ABG Default: The Plan will not permit Pension-Linked Emergency Savings Accounts (“PLESA”).

 

13

Higher Catch-Up Limit to apply at age 60,61,62, and 63 (SECURE 2.0 Sec. 109)

This provision allows plans that currently allow age 50 catch-up contributions to increase the catch-ups in any year in which the employee is age 60, 61, 62 or 63. Note that this catch-up is also subject to the age 50 catch-up rules for high earners effective January 1, 2026 (required as Roth contributions).  Increases the limit on catch-up contributions for individuals age 60-63 to the greater of $10,000 or 50% more of the regular catch-up amount (as indexed) in 2025. Increased amounts are indexed for inflation after 2025.

ABG Default: Effective 1/1/2025, the Plan will increase the limit on catch-up contributions for individuals aged 60-63 to the greater of $10,000 or 50% more of the regular catch-up amount (as indexed) in 2025. Increased amounts are indexed for inflation after 2025.Note that this catch-up is also subject to the age 50 catch-up rules for high earners effective January 1, 2026 (required as Roth contributions).

 

14

Long-Term Care Contracts Purchased with Retirement Plan Distributions (SECURE 2.0 Sec. 334)

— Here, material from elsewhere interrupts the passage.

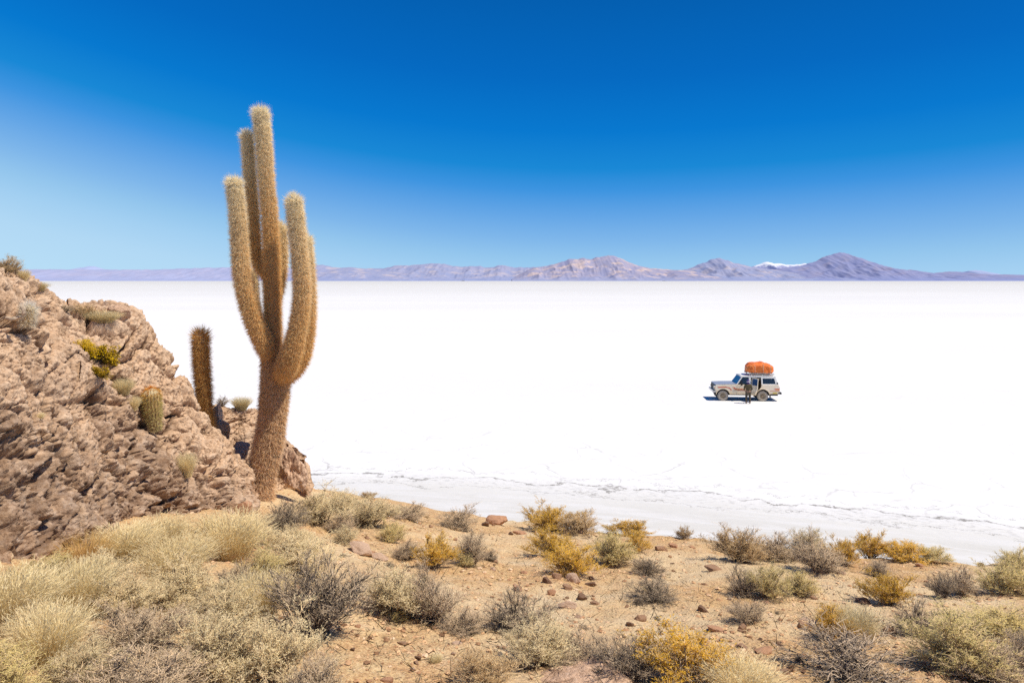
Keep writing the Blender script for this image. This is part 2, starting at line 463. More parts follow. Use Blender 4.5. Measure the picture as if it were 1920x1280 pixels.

This provision allows employees to take in-service distributions from the plan to pay for qualified long-term care insurance. Permit plans to distribute up to $2,500 per year for the payment of premiums for certain specified long-term care (LTC) insurance contracts.  For any tax year, cannot exceed the lesser of the amount paid to or assessed by the insurance provider, 10% of a participant’s vested account balance, or $2,500 (indexed). No 10% early withdrawal penalty tax.

ABG Default: Effective 1/1/2025, the Plan will not permit Long-Term Care Contracts purchased with retirement plan distributions.

 

15

Employee Certification For Hardship Distributions (SECURE 2.0 Sec. 312)

This election applies to plans that currently allow for hardship distribution reasons that are one of the seven deemed safe harbor definitions found in the 401(k) Treasury Regulations. If elected, this provision will allow an employee to self-certify that their distribution request qualifies as a hardship distribution and that the distribution is in compliance with most applicable rules and requirements. The employee must maintain all documentation related to the distribution. The employer (or designee) may not have knowledge to the contrary that the participant does not qualify for a hardship withdrawal.

ABG Default: Effective 1/1/2024, the Plan will permit an employee to self-certify that their distribution request qualifies as a hardship.

 

16

Elective Deferrals Generally Limited to Regular Contribution Limit (SECURE 2.0 Sec. 603)

This provision requires that all catch-up contributions made on behalf of high earners must be made as Roth deferral contributions. High earners are employees with FICA wages of more than $145,000 (as indexed starting in 2025).

ABG Default: Effective 1/1/2026 (This provision was originally effective 1/1/2024 however an additional 2 year transition period was added), this provision requires that all catch-up contributions made on behalf of high earners must be made as Roth deferral contributions. High earners are employees with FICA wages of more than $145,000 (indexed starting in 2025). If the plan does not already allow for Roth deferrals or catch-up, then the plan will add Roth deferrals or catch-up contributions to comply with this mandatory provision.